The school received verbal permission from MGM, the owner of the film, more than a year ago to put on a production adapted from the film but containing most of its music.

Suddenly this week, however - three days before curtain-up - it received a "cease and desist" letter from another company, Tams-Witmark Music Library Inc, saying that, on the contrary, staging Oz requires separate permission which the school did not have.

Addressed to Nancy Carbone, the school principal, Tams-Witmark said: "It is not permissible to use the music from the movie with a script obtained elsewhere. We require that you remove all of the MGM music from your production and that you notify us by return fax that this has been done." A stunned Ms Carbone also took a phone call from Tams-Witmark's lawyer threatening criminal proceedings.

Of all of this, the kids so far know nothing. But their parents, galled beyond description, have not dallied in fighting back. It has not helped their mood to know that the lawyer doing the threatening happens also to be a Greenwich resident with young children of his own. They do not go to Julian Curtiss, however, but instead to one of the town's several expensive private academies.

And these are not parents short of media savvy. As I write, an NBC television news team from New York is expected at the school to report on the sorry story.

Meanwhile, one comment during the lawyer's phone call has spurred another course of action. Unadvisedly, perhaps, he suggested to Ms Carbone that even if it was the President of the United States who was staging Oz without proper permission he, too, would be pursued in the courts.

Understanding precisely how Mr Clinton's antennae are attuned to just this sort of collision of things human and legal, the parents of one seven- year-old from the cast, Susan, swiftly placed her at the keyboard and clicked into e-mail mode. Her message should be reaching the President just about now. "Dear Sir, they say they would even threaten you. Can't you help us, please? The Munchkins." (I paraphrase).

It is perhaps Susan's bad luck that this is not an election year.
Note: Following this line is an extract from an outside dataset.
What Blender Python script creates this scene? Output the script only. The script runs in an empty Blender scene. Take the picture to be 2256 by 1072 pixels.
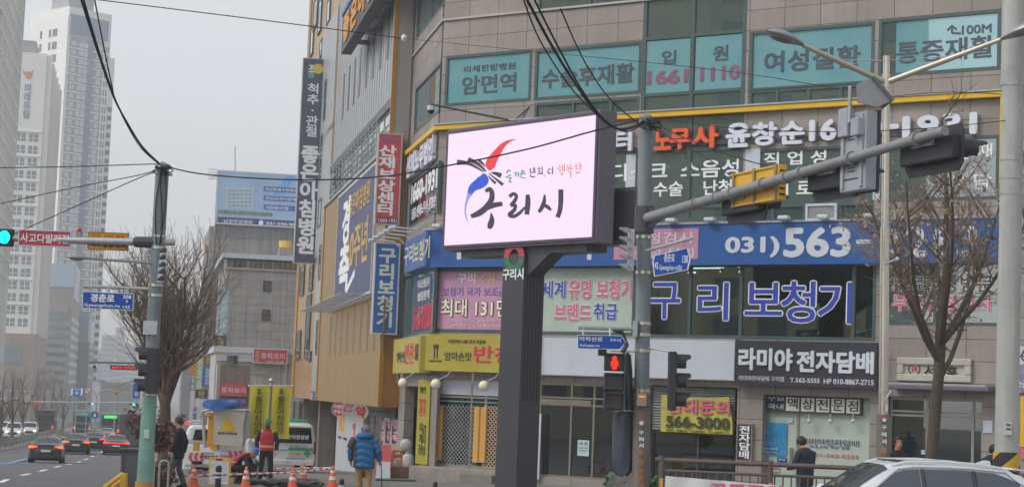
import bpy, bmesh, math, random
from mathutils import Vector, Matrix
R = math.radians
random.seed(11)
sc = bpy.context.scene
COL = sc.collection
V = Vector

# ---------------------------------------------------------------- camera, sky, sun, exposure
FPX, PITCH, ROLL, CAMZ = 4000.0, 0.0830, 0.038, 2.75
cam_d = bpy.data.cameras.new('camera'); cam = bpy.data.objects.new('camera', cam_d); COL.objects.link(cam)
cam_d.sensor_fit = 'HORIZONTAL'; cam_d.sensor_width = 36; cam_d.lens = FPX / 2256 * 36
cam_d.clip_start = .2; cam_d.clip_end = 6000
CM = Matrix.Rotation(math.pi / 2 + PITCH, 3, 'X') @ Matrix.Rotation(ROLL, 3, 'Z')
cam.location = (0, 0, CAMZ); cam.rotation_euler = CM.to_euler()
sc.camera = cam

SUN_EL, SUN_AZ = R(45), R(-112)      # azimuth from +Y clockwise: veiled sun off to the left
w = bpy.data.worlds.new('World'); sc.world = w; w.use_nodes = True
nt = w.node_tree; bg = nt.nodes['Background']
sky = nt.nodes.new('ShaderNodeTexSky'); sky.sky_type = 'NISHITA'; sky.sun_disc = False
sky.sun_elevation = SUN_EL; sky.sun_rotation = SUN_AZ
sky.air_density = 1.0; sky.dust_density = 1.6; sky.ozone_density = 1.0
hs = nt.nodes.new('ShaderNodeHueSaturation'); hs.inputs['Saturation'].default_value = .16
nt.links.new(sky.outputs[0], hs.inputs['Color']); nt.links.new(hs.outputs[0], bg.inputs[0])
bg.inputs[1].default_value = .14
sl = bpy.data.lights.new('sun', 'SUN'); so = bpy.data.objects.new('sun', sl); COL.objects.link(so)
sl.energy = .9; sl.angle = R(22); sl.color = (1, .96, .9)
so.rotation_euler = V((-math.sin(SUN_AZ) * math.cos(SUN_EL), -math.cos(SUN_AZ) * math.cos(SUN_EL), -math.sin(SUN_EL))).to_track_quat('-Z', 'Y').to_euler()
so.location = (0, -20, 60)
sc.view_settings.view_transform = 'Standard'; sc.view_settings.look = 'None'
sc.view_settings.exposure = 0.54; sc.view_settings.gamma = 1
sc.cycles.use_denoising = True
sc.cycles.volume_bounces = 1; sc.cycles.max_bounces = 6; sc.cycles.transparent_max_bounces = 12
HAZE = .0007

# ---------------------------------------------------------------- helpers: rays, planes, ground
def ray(px, py): return CM @ V(((px - 1128) / FPX, (536 - py) / FPX, -1))
def proj(p):
    q = CM.transposed() @ (p - V((0, 0, CAMZ))); return (1128 - FPX * q.x / q.z, 536 + FPX * q.y / q.z)
def at(px, py, d):
    r = ray(px, py); return V((0, 0, CAMZ)) + r * (d / r.y)
def gz(x, y):                                            # height of the pavement: the street falls away to the left
    y2 = min(y, 700)
    return .972 + .011 * max(x, -110) - .0172 * y2 - .0165 * min(max(y2 - 55, 0), 52)
def ghit(px, py, dz=0):
    r = ray(px, py); lo, hi = 5., 900.
    for _ in range(50):
        m = (lo + hi) / 2; p = V((0, 0, CAMZ)) + r * (m / r.y)
        if p.z > gz(p.x, p.y) + dz: lo = m
        else: hi = m
    return p
class Pl:                                                # an upright plane: r = to the right as seen from in front
    def __init__(s, o, r): s.o = V((o[0], o[1], 0)); s.r = V((r[0], r[1], 0)).normalized(); s.n = s.r.cross(V((0, 0, 1)))
    def hit(s, px, py, off=0):
        d = ray(px, py); c = V((0, 0, CAMZ)); q = s.o + s.n * off
        p = c + d * ((q - c).dot(s.n) / d.dot(s.n))
        return ((p - s.o).dot(s.r), p.z)
    def rc(s, t, off=0):
        a = s.hit(t[0], t[1], off); b = s.hit(t[2], t[3], off)
        return (a[0], b[1], b[0], a[1])                  # u0, v0, u1, v1
    def rb(s, t, off=0):                                 # t = bounding box in pixels of something level on the plane
        a = s.hit((t[0] + t[2]) / 2, (t[1] + t[3]) / 2, off); p, q = (proj(s.pt(a[0] + e, a[1], off)) for e in (-.5, .5)); m = (q[1] - p[1]) / (q[0] - p[0])
        k = abs(m) * (t[2] - t[0]) if m < 0 else 0; k = min(k, (t[3] - t[1]) * .45); return s.rc((t[0], t[1] + k, t[2], t[3] - k), off)
    def pt(s, u, v, off=0):
        p = s.o + s.r * u + s.n * off; return V((p.x, p.y, v))
def at_plane(px, py, d, az):                             # plane through a pixel's point; az = compass angle of its right-hand direction
    p = at(px, py, d); return Pl(p, (math.sin(R(az)), math.cos(R(az))))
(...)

Otherwise, Mr Clinton would surely have thrown the full might of the White House at the kindly institution of Tams-Witmark in rather the manner that the tornado deposits Dorothy's house at the start of Oz atop the Wicked Witch of the North.

For a president struggling for re-election it would have been an irresistible script. Maybe, we can only hope, it still will be.

Late news, just in: Yessss! As The Independent went to press, Tams-Witmark caved in. It all goes to show: e-mails and television crews have their uses. The munchkins are ready to celebrate.